Iran Warms To Facebook – But Leadership Only


iran social media

Iran’s top communications official is apparently an avid Facebook user, making comments this week that sounded an optimistic tone about social media in the restrictive country.

“I have been a member and I’m pretty involved [with Facebook]. I keep posting things and I always use the comments I receive,” Mahmoud Vaezi, Minister of Communications and Information Technology, said.

He hailed the interaction he received, saying of the comments on his post that they are “very diverse.”

“They write about whatever they feel like it!” Vaezi said. “I mean, it doesn’t have any framework or accounting. It all depends on how the guy leaving the comment feels at that time! But overall, it’s a good thing.”

Sounds a little bit like freedom of speech and liberal democracy. But, of course, Iranian officials wouldn’t be advocating for that.

But Ali Jannati, the country’s Minister of Culture and Islamic Guidance denied that Facebook use was a crime, using some confusing verbal gymnastics to explain.

“Membership in Facebook is not a crime,” Jannati said. “There is a problem because Facebook is blocked and breaking the block to access it is a crime. Otherwise, being on Facebook itself is not a crime.”

Which, of course, begs the question of why exactly it’s blocked in the first place.

But for the Iranian leadership, social media seems to be the cool new thing. Vaezi isn’t the only Facebook-happy member of the government. Javad Zarif, the foreign minister, also has a page, and several others purporting to be officials’ pages have also popped up even though they often are followed by denials.

Zarif, however, has owned up to his social media use – his Twitter account, for example, is verified. And while it might be blocked at home, it certainly could be a useful tool in foreign relations.

Take, for example, the country’s president, Hassan Rouhani, who came into office last summer amid a wave of hope that his more moderate tone might signal a shift in the country’s policies, at home and abroad.

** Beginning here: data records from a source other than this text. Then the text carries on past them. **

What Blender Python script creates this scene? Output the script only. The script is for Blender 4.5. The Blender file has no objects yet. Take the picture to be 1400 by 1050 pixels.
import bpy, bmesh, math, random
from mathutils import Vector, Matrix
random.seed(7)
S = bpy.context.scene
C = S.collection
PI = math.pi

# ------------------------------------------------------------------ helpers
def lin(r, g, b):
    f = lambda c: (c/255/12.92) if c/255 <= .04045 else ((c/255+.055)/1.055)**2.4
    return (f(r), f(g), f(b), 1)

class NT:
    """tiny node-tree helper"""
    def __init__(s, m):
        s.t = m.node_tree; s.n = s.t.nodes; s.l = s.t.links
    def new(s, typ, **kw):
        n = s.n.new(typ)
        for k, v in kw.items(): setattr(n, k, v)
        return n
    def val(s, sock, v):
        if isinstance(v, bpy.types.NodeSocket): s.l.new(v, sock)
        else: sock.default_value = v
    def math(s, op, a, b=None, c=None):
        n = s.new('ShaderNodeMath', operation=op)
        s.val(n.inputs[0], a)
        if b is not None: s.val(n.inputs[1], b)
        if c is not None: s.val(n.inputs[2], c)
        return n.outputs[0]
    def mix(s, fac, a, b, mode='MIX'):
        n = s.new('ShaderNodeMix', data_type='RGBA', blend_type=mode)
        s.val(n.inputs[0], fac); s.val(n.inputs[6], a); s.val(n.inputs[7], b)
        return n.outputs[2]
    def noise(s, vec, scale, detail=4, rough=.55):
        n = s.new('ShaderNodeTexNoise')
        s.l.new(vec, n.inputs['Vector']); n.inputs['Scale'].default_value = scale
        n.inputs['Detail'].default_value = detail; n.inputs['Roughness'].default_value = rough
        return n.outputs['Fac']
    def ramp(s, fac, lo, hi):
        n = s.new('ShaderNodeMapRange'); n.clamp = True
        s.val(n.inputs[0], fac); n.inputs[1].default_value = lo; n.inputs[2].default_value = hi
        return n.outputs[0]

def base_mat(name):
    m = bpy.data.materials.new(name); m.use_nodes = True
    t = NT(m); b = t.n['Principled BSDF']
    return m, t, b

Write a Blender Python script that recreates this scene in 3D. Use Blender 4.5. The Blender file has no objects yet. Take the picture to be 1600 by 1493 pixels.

His alleged Twitter account had received a good deal of attention for some head-turning tweets since Rouhani became president.

But it was revealed last month that those social media musings, which include a Facebook page, are “written by my friends.”

Vaezi, the communications minister, held out hope that Rouhani might make the leap himself soon: “Incidentally, the President told me, ‘if you think it’s a useful thing, I will also join it in future, God willing.”

Whether that would be a significant opening up of Iran or just mean a slight expansion of the leadership’s tight-knit social media circle remains to be seen.